Bill: SB 19, 84(R) - 2015

Committee

Senate State Affairs

Vote Recommendation

Vote Recommendation Economic Freedom Property Rights Personal Responsibility Limited Government Individual Liberty
No Neutral Neutral Negative Negative Negative

Author(s)

Van Taylor

Bill Caption

Relating to the ethics of public officers and employees, the disclosure of certain political contributions, and related requirements and procedures; creating criminal offenses.

Fiscal Notes

No significant fiscal implication to the State is anticipated.


Bill Analysis

On Tuesday the House of Representatives will consider CSSB 19 which we supported in the Senate. The bill that was passed by the Senate was designed to reform and improve ethics laws to increase government transparency and reduce opportunities for people to use their official public position as a vehicle for their own personal gain.


The House Committee Substitute, however, is virtually unrecognizable from the Senate-passed version and is entirely unsupportable under any principle of liberty. We recommend that legislators reject it.

 

CSSB 19 would violate the right to free speech which is expressly protected by the United States Constitution. It would prohibit, under penalty of a new Class B misdemeanor which conveys up to 180 days in jail, communicating legislative views to members of the legislature in certain circumstances. Specifically this legislation would prevent citizens from making auto-dial calls to members of the legislature with pre-recorded messages expressing a view on pending legislation. (Notably, the bill does not prohibit legislators from making auto-dial calls to constituents in their own campaigns.)

 

CSSB 19 would remove from citizen journalists protections that prevent compelled testimony and disclosure of confidential sources. 
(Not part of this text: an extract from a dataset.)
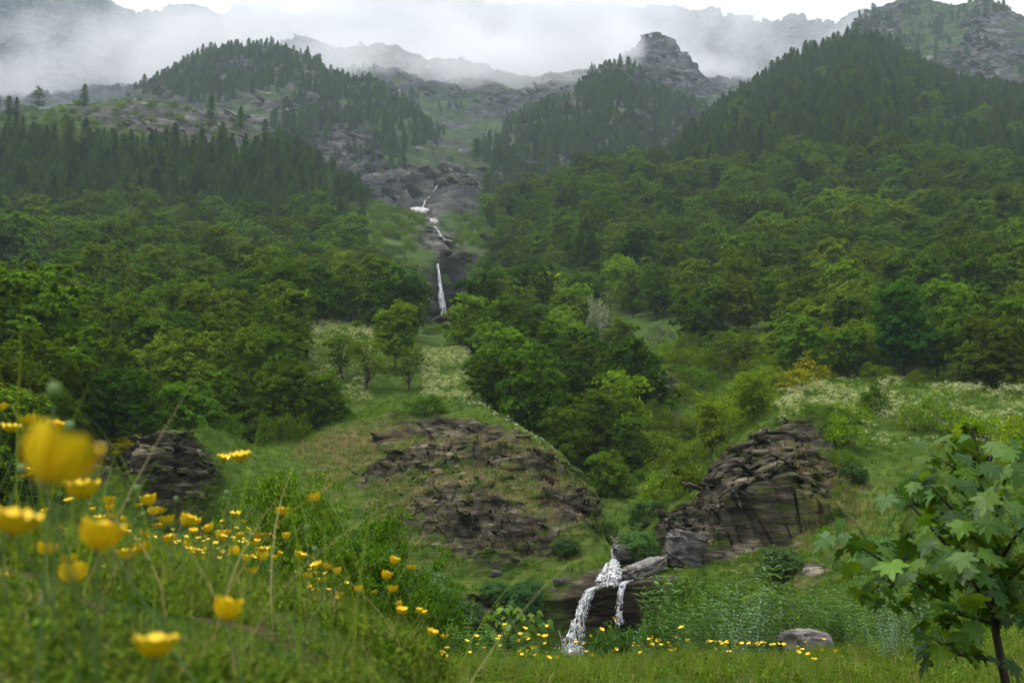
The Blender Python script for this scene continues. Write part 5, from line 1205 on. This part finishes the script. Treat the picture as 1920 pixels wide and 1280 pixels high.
# ------------------------------------------------------------------ buttercups
def petal_mesh():
    nu, nv = 6, 5; V = []
    for i in range(nu):
        u = i / (nu - 1)
        wd = .0085 * math.sin(min(1, u * 1.15 + .12) * math.pi * .62) * (1 if u < .85 else .82)
        for j in range(nv):
            e = (j / (nv - 1) - .5) * 2
            rr_ = .0012 + .0140 * u ** .9 - .002 * u * u * abs(e); h = .0150 * u ** 1.3 + .0018 * e * e * u - (.0014 * (1 - abs(e)) * (u > .9))
            V.append((rr_ , e * wd, h))
    Fq = [(i*nv+j, i*nv+j+1, (i+1)*nv+j+1, (i+1)*nv+j) for i in range(nu-1) for j in range(nv-1)]
    return mesh_np('petal', V, np.array(Fq), M['petal'], True)
PETAL = petal_mesh()
def centre_mesh():
    R = np.random.default_rng(4); tp = []
    for k in range(26):
        a = R.uniform(0, 6.28); r_ = R.uniform(.001, .0042); tp.append(tube([(0, 0, .001), (math.cos(a) * r_, math.sin(a) * r_, R.uniform(.004, .0065))], [.0003, .0007], 4))
    V, f = merge(tp); return mesh_np('stamens', V, f, M['petal_centre'], True)
CENTRE = centre_mesh()
sep = np.array([(math.cos(a) * .008, math.sin(a) * .008, .0035) for a in np.linspace(0, 6.28, 6)[:-1]]); nsep = unit(sep * np.array((1, 1, 0)) * 40 + np.array((0, 0, -.5)))
BUD = None
def bud_mesh():
    d = rock_mesh(2, (.009, .009, .011), 'stem', .05, 0, 7); return d
BUD = bud_mesh()
def small_bloom():
    V, F_ = [], []
    R = np.random.default_rng(6); n = 5
    a = np.linspace(0, 6.28, n + 1)[:-1]; p = np.stack((np.cos(a) * .0075, np.sin(a) * .0075, np.full(n, .007)), 1); nn_ = unit(np.stack((-np.cos(a), -np.sin(a), np.full(n, .9)), 1))
    tip = unit(np.stack((np.cos(a), np.sin(a), np.full(n, .9)), 1)); return mesh_np('bloom', *leaves(p, nn_, .017, .016, R, .08, tip * 5), M['petal'])
SBLOOM = small_bloom()
def stem_curve(base, top, R):
    s = np.linspace(0, 1, 7)[:, None]; side = np.array((R.normal(), R.normal(), 0)) * np.linalg.norm(top - base) * .06
    return base + (top - base) * s + np.sin(s * math.pi) * side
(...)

CSSB 19 would infringe on the First Amendment by prohibiting the recording of conversations with members of the legislature in the capitol and creating a cause of civil action against a person who makes or divulges such a recording. This would serve only to circumvent transparency and further insulate legislators from their constituents and from the consequences of their own actions. 

 

CSSB 19 would require citizen activist groups to disclose their donors, leaving them open to harassment and intimidation based on their political views and donations. Freedom of political association is a basic principle, rooted in the civil rights era and upheld by the United States Supreme Court (USSC). In the late 1950s the state of Alabama attempted to force the National Association for the Advancement of Colored People (NAACP) to disclose the names and addresses of its members in that state. The purpose was to harass the NAACP members and squelch the burgeoning civil rights movement. In the ensuring court case, NAACP vs. Alabama, the Supreme Court held unanimously in favor of the NAACP. 


Writing for the Court, Justice John Marshall Harlan wrote in his opinion that "It is hardly a novel perception that compelled disclosure of affiliation with groups engaged in advocacy may constitute as effective a restraint on freedom of association as the forms of governmental action in the cases above were thought likely to produce upon the particular constitutional rights there involved. This Court has recognized the vital relationship between freedom to associate and privacy in one's associations."


Furthermore, the USSC noted in Buckley v. Valeo that “Compelled disclosure in itself can seriously infringe on privacy of association and belief guaranteed by the first amendment“.

Vote Recommendation Notes

Updated 5/25/15:

The House Committee Substitute to SB 19 is a clear violation of the Constitution and of the principles of limited government, personal responsibility, and individual liberty. To support this legislation is to undermine the very liberty that the Constitution directly protects. Instead of making the government more transparent and accountable to the people, CSSB 19 does precisely the opposite.

For these reasons we urge legislators to reject CSSB 19. If the bill is amended to restore it to the Senate-engrossed version we would withdraw our objection.

The second chamber sponsor is Representative Cook.